Secondary raw materials under the derogation for organic pigments and dyes
In view of these challenges, FEAD calls for legal certainty to ensure that the recycling industry can continue to operate effectively while complying with environmental legislation. As there is a general lack of standardised analytical methods for PCBs capable of detecting quantities at the proposed general UTC limit of 0.2 ppm, and as the presence of PCBs in secondary raw materials could be attributed to the use of organic pigments or organic dyes at the production stage, it is essential that the derogation for organic pigments and dyes also applies to recycled materials.
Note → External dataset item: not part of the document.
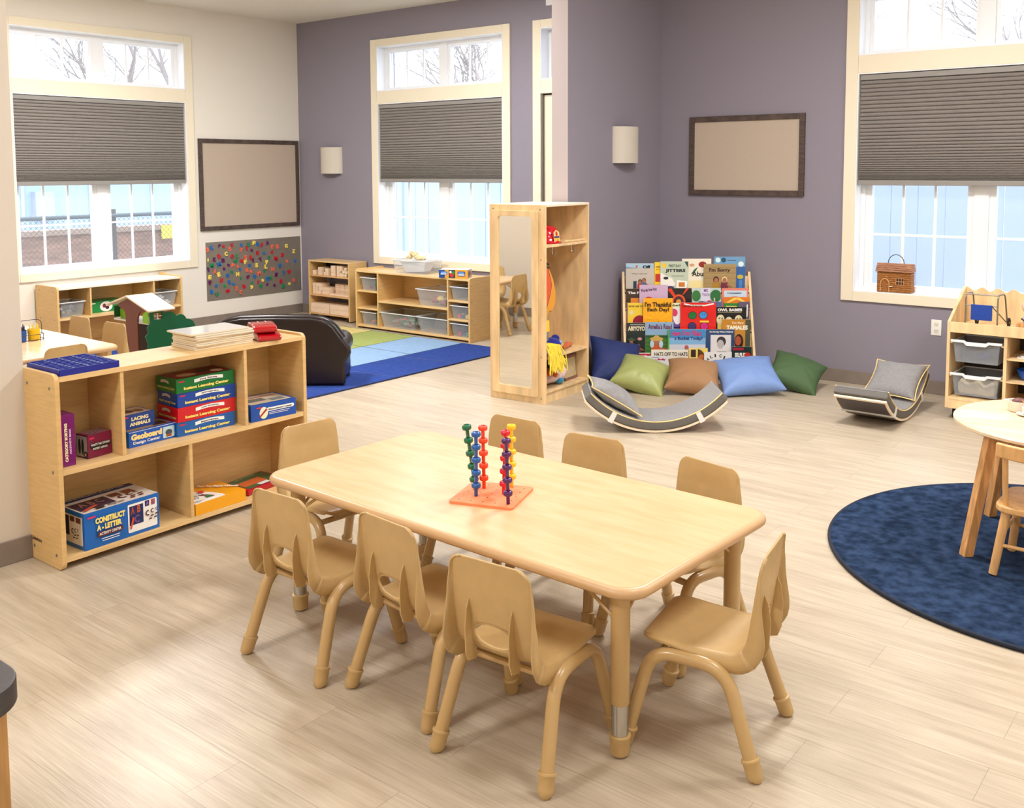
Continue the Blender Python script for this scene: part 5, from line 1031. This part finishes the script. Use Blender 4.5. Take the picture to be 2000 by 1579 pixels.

Without this alignment, recyclers could face a disproportionate regulatory burden, undermining efforts to promote circularity and high-quality recycling.
In order to maintain a fair and practical regulatory framework, FEAD urges the Commission to explicitly clarify that recycled materials containing traces of PCBs are covered by the organic pigments and dyes derogation, thus ensuring a balanced approach that protects both public health and the viability of the recycling sector.
[1] Tyler J. Hannah, David Megson, Courtney D. Sandau, A review of the mechanisms of by-product PCB formation in pigments, dyes and paints, Science of The Total Environment, https://doi.org/10.1016/j.scitotenv.2022.158529
[2] https://www.umweltbundesamt.de/sites/default/files/medien/publikation/long/3007.pdf
[3] Department of Ecology, State of Washington, Polychlorinated Biphenyls in Consumer Products, Page 17 https://apps.ecology.wa.gov/publications/documents/1604014.pdf
FEAD is the European Waste Management Association, representing the private waste and resource management industry across Europe, including 20 national waste management federations and 3,000 waste management companies. Private waste management companies operate in 60% of municipal waste markets in Europe and in 75% of industrial and commercial waste. This means more than 320,000 local jobs, fuelling €5 billion of investments into the economy every year.